-- START OF AVAILABLE RECORDS --
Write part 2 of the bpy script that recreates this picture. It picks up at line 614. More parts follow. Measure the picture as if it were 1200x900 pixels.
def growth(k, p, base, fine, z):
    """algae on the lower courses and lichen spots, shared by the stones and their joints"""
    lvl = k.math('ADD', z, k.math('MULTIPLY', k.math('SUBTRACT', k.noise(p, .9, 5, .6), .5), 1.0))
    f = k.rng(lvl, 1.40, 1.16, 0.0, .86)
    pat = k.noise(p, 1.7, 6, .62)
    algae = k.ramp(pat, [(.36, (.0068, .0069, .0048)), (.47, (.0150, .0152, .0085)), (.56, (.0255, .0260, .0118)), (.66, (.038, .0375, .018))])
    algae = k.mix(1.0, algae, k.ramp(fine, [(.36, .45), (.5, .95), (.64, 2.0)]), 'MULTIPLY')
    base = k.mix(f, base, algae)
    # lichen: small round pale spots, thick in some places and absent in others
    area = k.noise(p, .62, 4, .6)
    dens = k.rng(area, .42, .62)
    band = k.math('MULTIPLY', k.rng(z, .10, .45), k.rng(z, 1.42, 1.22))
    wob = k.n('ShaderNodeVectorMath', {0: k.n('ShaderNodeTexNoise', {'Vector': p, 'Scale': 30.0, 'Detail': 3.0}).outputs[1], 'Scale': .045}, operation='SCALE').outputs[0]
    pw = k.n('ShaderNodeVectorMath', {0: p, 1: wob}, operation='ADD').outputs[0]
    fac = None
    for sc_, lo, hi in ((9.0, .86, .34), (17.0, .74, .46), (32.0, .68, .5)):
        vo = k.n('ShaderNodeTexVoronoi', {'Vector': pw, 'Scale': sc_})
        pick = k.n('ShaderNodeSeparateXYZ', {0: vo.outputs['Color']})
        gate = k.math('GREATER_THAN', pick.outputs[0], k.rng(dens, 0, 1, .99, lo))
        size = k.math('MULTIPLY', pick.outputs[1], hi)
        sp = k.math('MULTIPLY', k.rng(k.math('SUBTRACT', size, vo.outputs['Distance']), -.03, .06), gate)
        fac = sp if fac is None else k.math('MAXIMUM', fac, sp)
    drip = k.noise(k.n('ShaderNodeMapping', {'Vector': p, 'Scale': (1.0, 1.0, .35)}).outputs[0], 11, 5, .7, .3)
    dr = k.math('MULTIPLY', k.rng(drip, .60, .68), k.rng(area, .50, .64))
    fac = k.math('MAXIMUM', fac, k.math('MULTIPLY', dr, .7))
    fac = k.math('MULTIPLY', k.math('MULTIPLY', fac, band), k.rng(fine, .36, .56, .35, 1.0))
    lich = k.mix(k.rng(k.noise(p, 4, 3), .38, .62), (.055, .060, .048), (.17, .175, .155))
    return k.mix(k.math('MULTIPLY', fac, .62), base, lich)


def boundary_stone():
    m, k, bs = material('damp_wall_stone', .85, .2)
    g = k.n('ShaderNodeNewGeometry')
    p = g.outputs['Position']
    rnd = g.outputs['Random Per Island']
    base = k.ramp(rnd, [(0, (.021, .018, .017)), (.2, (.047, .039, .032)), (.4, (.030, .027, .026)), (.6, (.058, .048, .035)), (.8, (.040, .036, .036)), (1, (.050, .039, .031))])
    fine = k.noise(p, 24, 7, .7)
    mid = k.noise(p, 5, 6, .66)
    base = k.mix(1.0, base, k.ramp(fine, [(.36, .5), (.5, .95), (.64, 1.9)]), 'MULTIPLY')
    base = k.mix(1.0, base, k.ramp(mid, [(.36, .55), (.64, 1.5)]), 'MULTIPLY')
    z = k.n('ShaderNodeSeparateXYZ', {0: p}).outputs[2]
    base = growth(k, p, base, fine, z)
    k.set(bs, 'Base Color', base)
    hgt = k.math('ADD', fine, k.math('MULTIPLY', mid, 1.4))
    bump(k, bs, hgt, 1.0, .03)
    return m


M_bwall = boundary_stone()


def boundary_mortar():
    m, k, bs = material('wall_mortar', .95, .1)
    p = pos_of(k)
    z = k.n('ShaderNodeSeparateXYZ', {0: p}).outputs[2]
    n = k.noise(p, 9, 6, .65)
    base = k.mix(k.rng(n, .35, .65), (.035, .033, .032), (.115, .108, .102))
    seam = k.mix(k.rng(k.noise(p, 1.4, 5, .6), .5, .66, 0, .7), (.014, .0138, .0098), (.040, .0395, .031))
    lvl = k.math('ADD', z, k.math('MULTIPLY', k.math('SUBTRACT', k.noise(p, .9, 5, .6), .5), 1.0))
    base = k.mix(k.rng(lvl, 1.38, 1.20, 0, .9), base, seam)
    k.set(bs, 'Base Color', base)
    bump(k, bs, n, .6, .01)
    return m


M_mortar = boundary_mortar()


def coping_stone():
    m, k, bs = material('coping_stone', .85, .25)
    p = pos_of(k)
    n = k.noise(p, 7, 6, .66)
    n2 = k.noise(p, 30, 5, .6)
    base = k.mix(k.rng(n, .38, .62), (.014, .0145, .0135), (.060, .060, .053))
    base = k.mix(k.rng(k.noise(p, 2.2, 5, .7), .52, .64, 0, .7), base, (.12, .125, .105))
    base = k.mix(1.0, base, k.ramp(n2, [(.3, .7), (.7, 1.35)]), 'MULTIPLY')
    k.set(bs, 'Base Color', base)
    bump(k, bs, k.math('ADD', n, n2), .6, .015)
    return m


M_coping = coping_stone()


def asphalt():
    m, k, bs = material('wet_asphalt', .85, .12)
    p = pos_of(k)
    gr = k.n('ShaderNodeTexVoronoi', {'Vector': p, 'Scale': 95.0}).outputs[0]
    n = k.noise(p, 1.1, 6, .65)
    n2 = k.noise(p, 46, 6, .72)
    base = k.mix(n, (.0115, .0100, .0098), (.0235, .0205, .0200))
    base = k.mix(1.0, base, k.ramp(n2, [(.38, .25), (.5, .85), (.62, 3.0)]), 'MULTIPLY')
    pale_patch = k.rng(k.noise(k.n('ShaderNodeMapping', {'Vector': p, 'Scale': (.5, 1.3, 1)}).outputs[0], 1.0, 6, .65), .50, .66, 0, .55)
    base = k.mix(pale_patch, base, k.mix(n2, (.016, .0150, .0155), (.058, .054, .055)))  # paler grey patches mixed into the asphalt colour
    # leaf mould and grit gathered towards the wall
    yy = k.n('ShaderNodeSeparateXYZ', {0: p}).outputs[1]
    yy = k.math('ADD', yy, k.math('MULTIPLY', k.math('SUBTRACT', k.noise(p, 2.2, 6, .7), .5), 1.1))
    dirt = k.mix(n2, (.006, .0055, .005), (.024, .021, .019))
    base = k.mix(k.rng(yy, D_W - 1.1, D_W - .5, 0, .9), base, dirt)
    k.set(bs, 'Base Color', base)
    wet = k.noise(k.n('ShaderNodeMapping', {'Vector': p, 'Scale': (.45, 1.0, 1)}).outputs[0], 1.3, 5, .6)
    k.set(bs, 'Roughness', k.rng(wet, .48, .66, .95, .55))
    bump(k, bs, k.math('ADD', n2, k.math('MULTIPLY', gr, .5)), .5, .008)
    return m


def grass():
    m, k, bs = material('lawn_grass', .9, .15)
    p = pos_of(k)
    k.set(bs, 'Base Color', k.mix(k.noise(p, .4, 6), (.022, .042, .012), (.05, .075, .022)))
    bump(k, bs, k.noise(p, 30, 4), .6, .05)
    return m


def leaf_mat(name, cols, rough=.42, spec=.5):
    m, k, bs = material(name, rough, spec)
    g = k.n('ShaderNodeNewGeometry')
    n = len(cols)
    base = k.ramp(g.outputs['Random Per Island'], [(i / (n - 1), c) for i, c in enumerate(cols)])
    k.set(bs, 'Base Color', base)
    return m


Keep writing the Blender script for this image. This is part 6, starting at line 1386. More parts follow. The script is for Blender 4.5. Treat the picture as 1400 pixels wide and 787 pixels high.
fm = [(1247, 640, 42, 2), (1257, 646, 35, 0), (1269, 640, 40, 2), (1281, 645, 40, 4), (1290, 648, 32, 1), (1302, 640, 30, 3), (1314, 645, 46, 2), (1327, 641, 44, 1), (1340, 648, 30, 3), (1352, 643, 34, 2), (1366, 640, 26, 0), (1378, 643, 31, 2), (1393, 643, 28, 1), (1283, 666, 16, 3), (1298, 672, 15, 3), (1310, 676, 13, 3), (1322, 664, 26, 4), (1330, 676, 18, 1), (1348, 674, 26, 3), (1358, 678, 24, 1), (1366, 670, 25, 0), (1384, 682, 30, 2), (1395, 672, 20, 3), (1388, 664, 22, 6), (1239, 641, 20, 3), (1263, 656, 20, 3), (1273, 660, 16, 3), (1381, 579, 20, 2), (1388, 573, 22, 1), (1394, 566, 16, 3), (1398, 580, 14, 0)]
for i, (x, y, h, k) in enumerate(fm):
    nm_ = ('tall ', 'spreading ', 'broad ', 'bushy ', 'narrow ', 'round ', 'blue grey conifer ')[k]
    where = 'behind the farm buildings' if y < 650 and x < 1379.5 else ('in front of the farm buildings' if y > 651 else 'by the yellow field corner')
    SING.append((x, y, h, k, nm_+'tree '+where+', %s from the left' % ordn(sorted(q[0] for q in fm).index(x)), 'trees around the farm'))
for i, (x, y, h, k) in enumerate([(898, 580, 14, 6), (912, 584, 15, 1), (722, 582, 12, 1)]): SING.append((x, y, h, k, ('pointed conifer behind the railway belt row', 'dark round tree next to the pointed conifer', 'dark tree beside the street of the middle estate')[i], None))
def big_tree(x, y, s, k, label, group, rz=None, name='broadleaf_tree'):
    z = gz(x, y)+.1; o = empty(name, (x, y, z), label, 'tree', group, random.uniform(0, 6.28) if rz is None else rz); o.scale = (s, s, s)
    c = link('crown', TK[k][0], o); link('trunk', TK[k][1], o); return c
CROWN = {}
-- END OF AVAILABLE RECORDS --
__TASK DIRECTIONS__
Starting at the line that contains "Keep writing the", write out every line to the end of the entries, exactly as given.

__RESULT BELOW__
Keep writing the Blender script for this image. This is part 6, starting at line 1386. More parts follow. The script is for Blender 4.5. Treat the picture as 1400 pixels wide and 787 pixels high.
fm = [(1247, 640, 42, 2), (1257, 646, 35, 0), (1269, 640, 40, 2), (1281, 645, 40, 4), (1290, 648, 32, 1), (1302, 640, 30, 3), (1314, 645, 46, 2), (1327, 641, 44, 1), (1340, 648, 30, 3), (1352, 643, 34, 2), (1366, 640, 26, 0), (1378, 643, 31, 2), (1393, 643, 28, 1), (1283, 666, 16, 3), (1298, 672, 15, 3), (1310, 676, 13, 3), (1322, 664, 26, 4), (1330, 676, 18, 1), (1348, 674, 26, 3), (1358, 678, 24, 1), (1366, 670, 25, 0), (1384, 682, 30, 2), (1395, 672, 20, 3), (1388, 664, 22, 6), (1239, 641, 20, 3), (1263, 656, 20, 3), (1273, 660, 16, 3), (1381, 579, 20, 2), (1388, 573, 22, 1), (1394, 566, 16, 3), (1398, 580, 14, 0)]
for i, (x, y, h, k) in enumerate(fm):
    nm_ = ('tall ', 'spreading ', 'broad ', 'bushy ', 'narrow ', 'round ', 'blue grey conifer ')[k]
    where = 'behind the farm buildings' if y < 650 and x < 1379.5 else ('in front of the farm buildings' if y > 651 else 'by the yellow field corner')
    SING.append((x, y, h, k, nm_+'tree '+where+', %s from the left' % ordn(sorted(q[0] for q in fm).index(x)), 'trees around the farm'))
for i, (x, y, h, k) in enumerate([(898, 580, 14, 6), (912, 584, 15, 1), (722, 582, 12, 1)]): SING.append((x, y, h, k, ('pointed conifer behind the railway belt row', 'dark round tree next to the pointed conifer', 'dark tree beside the street of the middle estate')[i], None))
def big_tree(x, y, s, k, label, group, rz=None, name='broadleaf_tree'):
    z = gz(x, y)+.1; o = empty(name, (x, y, z), label, 'tree', group, random.uniform(0, 6.28) if rz is None else rz); o.scale = (s, s, s)
    c = link('crown', TK[k][0], o); link('trunk', TK[k][1], o); return c
CROWN = {}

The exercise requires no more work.